Throughout this series I'm going to use the following types to demonstrate the query syntax and translations:

public class Customer
{
    public Customer() { this.Orders = new Collection<Order>(); }
    public string Name { get; set; }
    public Collection<Order> Orders { get; private set; }
}

public class Order
{
    public Order() { this.Lines = new Collection<Line>(); }
    public int Id { get; set; }
    public string CustomerName { get; set; }
    public Collection<Line> Lines { get; private set; }
}

public class Line
{
    public string ProductCode { get; set; }
    public decimal UnitPrice { get; set; }
    public int UnitCount { get; set; }
}

public class Product
{
    public string Code { get; set; }
    public string Name { get; set; }
}

I'll also assume we have the following collections which are implicitly available, having been constructed for us somewhere:

Collection<Customer> customers; // contains all customers, orders and lines
Collection<Product> products;   // contains all products

var names = from customer in customers select customer.Name;

If we try to build this without importing the System.Linq namespace then we get the following compiler error:

error CS1061: 'System.Collections.ObjectModel.Collection<Customer>' does not contain a definition for 'Select' and no extension method 'Select' accepting a first argument of type 'System.Collections.ObjectModel.Collection<Customer>' could be found (are you missing a using directive or an assembly reference?)
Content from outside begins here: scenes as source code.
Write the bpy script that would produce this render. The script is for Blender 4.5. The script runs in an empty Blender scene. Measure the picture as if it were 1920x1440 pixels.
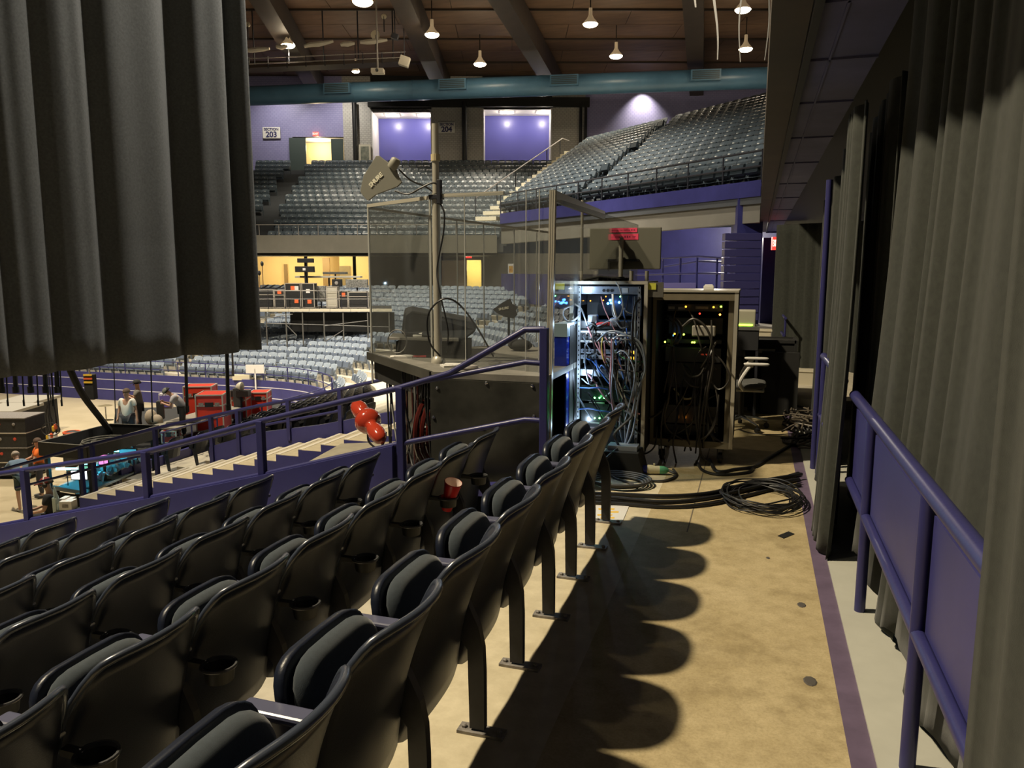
import bpy, bmesh, math, random
from mathutils import Vector, Matrix
random.seed(7)
sc = bpy.context.scene
COL = sc.collection
R = math.radians

# ---------------------------------------------------------------- camera
CAM_H = 1.70
PITCH = math.atan(210 / 1440)
YAW = R(17.54)
cam_d = bpy.data.cameras.new('camera')
cam_d.sensor_width = 36.0
cam_d.lens = 27.0
cam_d.clip_end = 400
cam_d.clip_start = 0.05
cam = bpy.data.objects.new('camera', cam_d)
COL.objects.link(cam)
cam.location = (0, 0, CAM_H)
cam.rotation_euler = (R(90) - PITCH, 0, YAW)
sc.camera = cam

# ---------------------------------------------------------------- world, exposure
world = bpy.data.worlds.new('world')
sc.world = world
world.use_nodes = True
world.node_tree.nodes['Background'].inputs[0].default_value = (0.86, 0.93, 1.0, 1)
world.node_tree.nodes['Background'].inputs[1].default_value = 0.022
sc.view_settings.view_transform = 'Standard'
sc.view_settings.look = 'None'
sc.view_settings.gamma = 1.0
sc.view_settings.exposure = 0.42
sc.cycles.use_denoising = True
sc.cycles.sample_clamp_indirect = 4.0
sc.cycles.max_bounces = 6
sc.cycles.transparent_max_bounces = 16
sc.cycles.caustics_reflective = False
sc.cycles.caustics_refractive = False

def spot(name, loc, target, power, color, size=70, blend=0.5, radius=0.25):
    d = bpy.data.lights.new(name, 'SPOT')
    d.energy = power
    d.color = color
    d.spot_size = R(size)
    d.spot_blend = blend
    d.shadow_soft_size = radius
    o = bpy.data.objects.new(name, d)
    COL.objects.link(o)
    o.location = loc
    o.rotation_euler = (Vector(target) - Vector(loc)).to_track_quat('-Z', 'Y').to_euler()
    return o

def point(name, loc, power, color, radius=0.0):
    d = bpy.data.lights.new(name, 'POINT')
    d.energy = power
    d.color = color
    d.shadow_soft_size = radius
    o = bpy.data.objects.new(name, d)
    COL.objects.link(o)
    o.location = loc
    return o

WARM = (1.0, 0.85, 0.60)
# the arena's big roof floodlights over the seating bowl (out of the frame, above and to the left), and added fill spots
spot('roof_flood_or_fill', (-8.9, 2.0, 13.2), (-0.6, 3.6, 0.2), 9000, WARM, 84, 0.5, 0.30)
spot('roof_flood_or_fill', (-9.2, -3.2, 13.4), (-0.6, 4.2, 0.2), 260, WARM, 70, 0.6, 0.25)
spot('roof_flood_or_fill', (-6.6, 8.6, 13.6), (-0.8, 4.5, 0.2), 180, WARM, 70, 0.6, 0.25)
spot('roof_flood_or_fill', (-7.5, 21.5, 15.5), (-13.2, 13.5, 6.5), 5600, (1.0, 0.93, 0.82), 58, 0.6, 0.3)  # added unseen spot that brightens the masking drape
spot('roof_flood_or_fill', (-9.0, 4.5, 15.5), (-6.6, 2.8, 0.0), 2200, (1.0, 0.92, 0.80), 31, 0.6, 0.3)  # added unseen fill, gives the left seat rows their bright tops
spot('roof_flood_or_fill', (-8.0, 6.0, 14.0), (-1.0, 21.0, 1.6), 5200, (1.0, 0.92, 0.80), 42, 0.6, 0.3)
# roof floodlights over the arena floor and the far bowl
spot('roof_flood_or_fill', (-20, 14, 15.5), (-21, 19, -4), 14000, (1.0, 0.87, 0.66), 92, 0.7, 0.4)
spot('roof_flood_or_fill', (-26, 24, 15.5), (-26, 30, -4), 15000, (1.0, 0.91, 0.78), 96, 0.7, 0.4)
spot('roof_flood_or_fill', (-12, 24, 15.5), (-10, 33, -1), 12000, (1.0, 0.92, 0.80), 84, 0.7, 0.4)
spot('roof_flood_or_fill', (-4, 19, 15.5), (-6, 29, 2), 4500, (1.0, 0.90, 0.75), 76, 0.7, 0.4)

# ---------------------------------------------------------------- measuring helpers (photo pixel + a known real plane -> place)
F = 1440.0
_fh = Vector((-math.sin(YAW), math.cos(YAW), 0))
_r = Vector((math.cos(YAW), math.sin(YAW), 0))
_fw = _fh * math.cos(PITCH) - Vector((0, 0, math.sin(PITCH)))
_up = _fh * math.sin(PITCH) + Vector((0, 0, math.cos(PITCH)))
_c = Vector((0, 0, CAM_H))

def ray(px, py):
    return _r * ((px - 960) / F) + _up * ((720 - py) / F) + _fw

def atz(px, py, z):
    d = ray(px, py)
    return _c + d * ((z - CAM_H) / d.z)

def aty(px, py, y):
    d = ray(px, py)
    return _c + d * (y / d.y)

def atv(px, py, dist):
    d = ray(px, py)
    return _c + d * (dist / d.dot(_fh))

def V(l, d, z):
    p = _r * l + _fh * d
    return Vector((p.x, p.y, z))

def proj(p):
    d = Vector(p) - _c
    z = d.dot(_fw)
    if z < 0.1:
        return (-9999, -9999, z)
    return (960 + F * d.dot(_r) / z, 720 - F * d.dot(_up) / z, z)

# ---------------------------------------------------------------- materials (procedural)
MATS = {}

def mat(name, col, rough=0.6, metal=0.0, spec=0.5, noise=0.0, nscale=8.0, bump=0.0, bscale=40.0, emit=None, estr=1.0,
        alpha=1.0, coat=0.0, col2=None, sheen=0.0, stretch=None):
    if name in MATS:
        return MATS[name]
    m = bpy.data.materials.new(name)
    m.use_nodes = True
    nt = m.node_tree
    b = nt.nodes['Principled BSDF']
    b.inputs['Base Color'].default_value = (*col, 1)
    b.inputs['Roughness'].default_value = rough
    b.inputs['Metallic'].default_value = metal
    b.inputs['Specular IOR Level'].default_value = spec
    b.inputs['Alpha'].default_value = alpha
    b.inputs['Coat Weight'].default_value = coat
    b.inputs['Sheen Weight'].default_value = sheen
    tc = nt.nodes.new('ShaderNodeTexCoord')
    src = tc.outputs['Object']
    if stretch:
        mp = nt.nodes.new('ShaderNodeMapping')
        mp.inputs['Scale'].default_value = stretch
        nt.links.new(src, mp.inputs[0])
        src = mp.outputs[0]
    if noise > 0 or col2:
        n = nt.nodes.new('ShaderNodeTexNoise')
        n.inputs['Scale'].default_value = nscale
        n.inputs['Detail'].default_value = 6
        n.inputs['Roughness'].default_value = 0.62
        nt.links.new(src, n.inputs['Vector'])
        rp = nt.nodes.new('ShaderNodeValToRGB')
        rp.color_ramp.elements[0].position = 0.32
        rp.color_ramp.elements[1].position = 0.70
        c2 = col2 if col2 else tuple(min(1, c * (1 + noise)) for c in col)
        c1 = col if col2 else tuple(c * (1 - noise) for c in col)
        rp.color_ramp.elements[0].color = (*c1, 1)
        rp.color_ramp.elements[1].color = (*c2, 1)
        nt.links.new(n.outputs['Fac'], rp.inputs[0])
        nt.links.new(rp.outputs[0], b.inputs['Base Color'])
    if bump > 0:
        n2 = nt.nodes.new('ShaderNodeTexNoise')
        n2.inputs['Scale'].default_value = bscale
        n2.inputs['Detail'].default_value = 4
        nt.links.new(src, n2.inputs['Vector'])
        bp = nt.nodes.new('ShaderNodeBump')
        bp.inputs['Strength'].default_value = bump
        bp.inputs['Distance'].default_value = 0.01
        nt.links.new(n2.outputs['Fac'], bp.inputs['Height'])
        nt.links.new(bp.outputs[0], b.inputs['Normal'])
    if emit:
        b.inputs['Emission Color'].default_value = (*emit, 1)
        b.inputs['Emission Strength'].default_value = estr
    MATS[name] = m
    return m

def glass_mat(name, tint, refl):
    m = bpy.data.materials.new(name)
    m.use_nodes = True
    nt = m.node_tree
    for n in list(nt.nodes):
        nt.nodes.remove(n)
    out = nt.nodes.new('ShaderNodeOutputMaterial')
    mx = nt.nodes.new('ShaderNodeMixShader')
    tr = nt.nodes.new('ShaderNodeBsdfTransparent')
    tr.inputs[0].default_value = (*tint, 1)
    gl = nt.nodes.new('ShaderNodeBsdfGlossy')
    gl.inputs['Color'].default_value = (1, 1, 1, 1)
    gl.inputs['Roughness'].default_value = 0.03
    lw = nt.nodes.new('ShaderNodeLayerWeight')
    lw.inputs['Blend'].default_value = refl
    mr = nt.nodes.new('ShaderNodeMapRange')
    mr.inputs['To Min'].default_value = 0.03
    mr.inputs['To Max'].default_value = 0.45
    nt.links.new(lw.outputs['Facing'], mr.inputs['Value'])
    nt.links.new(mr.outputs[0], mx.inputs[0])
    nt.links.new(tr.outputs[0], mx.inputs[1])
    nt.links.new(gl.outputs[0], mx.inputs[2])
    df = nt.nodes.new('ShaderNodeBsdfDiffuse')  # pale diffuse mixed in as a painted veil of reflections
    df.inputs[0].default_value = (0.6, 0.6, 0.57, 1)
    m2 = nt.nodes.new('ShaderNodeMixShader')
    m2.inputs[0].default_value = 0.03
    nt.links.new(mx.outputs[0], m2.inputs[1])
    nt.links.new(df.outputs[0], m2.inputs[2])
    nt.links.new(m2.outputs[0], out.inputs[0])
    MATS[name] = m
    return m

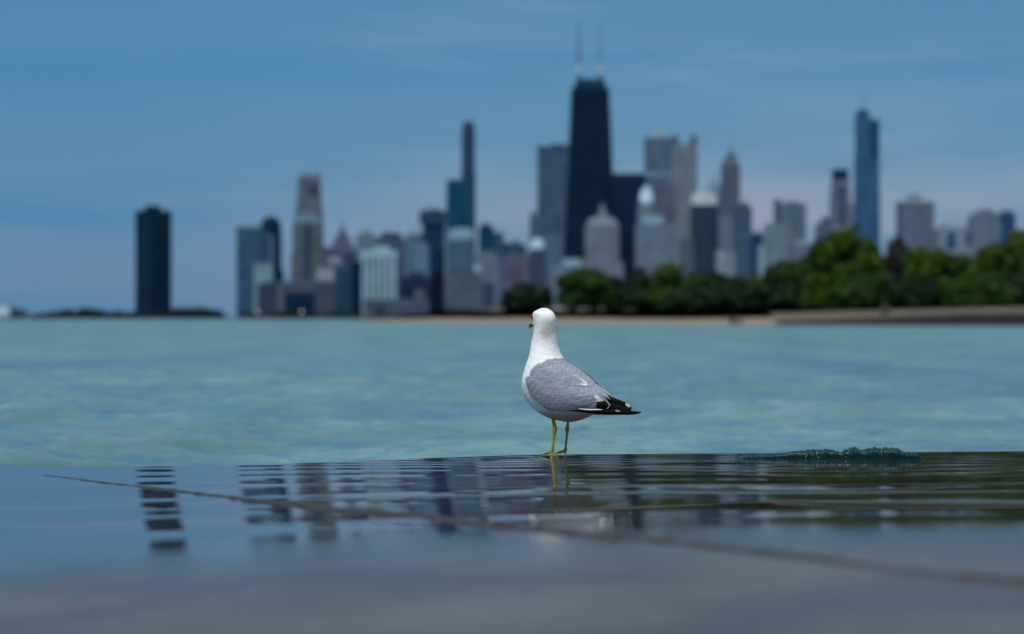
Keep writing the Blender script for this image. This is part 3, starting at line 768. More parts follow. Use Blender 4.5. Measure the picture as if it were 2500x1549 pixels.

This error indicates that to translate the statement the compiler is looking for a method or extension method named 'Select' on the collection. It also allows us to bust the first common myth of Linq - that the extension methods in the System.Linq namespace are somehow special. They aren't. The compiler doesn't care how this Select method is implemented, or whether it is actually declared on the type or an extension method, it is just looking for a method it can call on the collection which matches the following signature:

public static IEnumerable<TResult> Select<TSource, TResult>(
    this IEnumerable<TSource> source,
    Func<TSource, TResult> selector);

This method takes an enumerable list of source items and produces an enumerable list of result items on a 1:1 basis, using a delegate to convert the source items. Now while we could import the System.Linq namespace which would give us access to a suitable extension method defined on the Enumerable class, we aren't going to. Just to prove that there really is nothing at all magical about Linq, we're going to write our own version of the extension methods and use those instead. Here's Select:

public static IEnumerable<TResult> Select<TSource, TResult>(
    this IEnumerable<TSource> source,
    Func<TSource, TResult> selector)
{
    foreach (var item in source)
    {
        yield return selector(item);
    }
}

Now the compiler will compile the code using our Select implementation and produce the following method call:

var names = customers.Select(customer => customer.Name);

Looking at the Linq query syntax along with the equivalent method call, you can see that the collection after the in keyword becomes the source for Select, the range variable after the from keyword becomes the parameter to the selector delegate, and the value after the select keyword becomes the body of the selector delegate.

That's a fairly straightforward transformation, but next time we'll look at what happens when there are multiple from clauses in a row, where it gets a bit more complicated.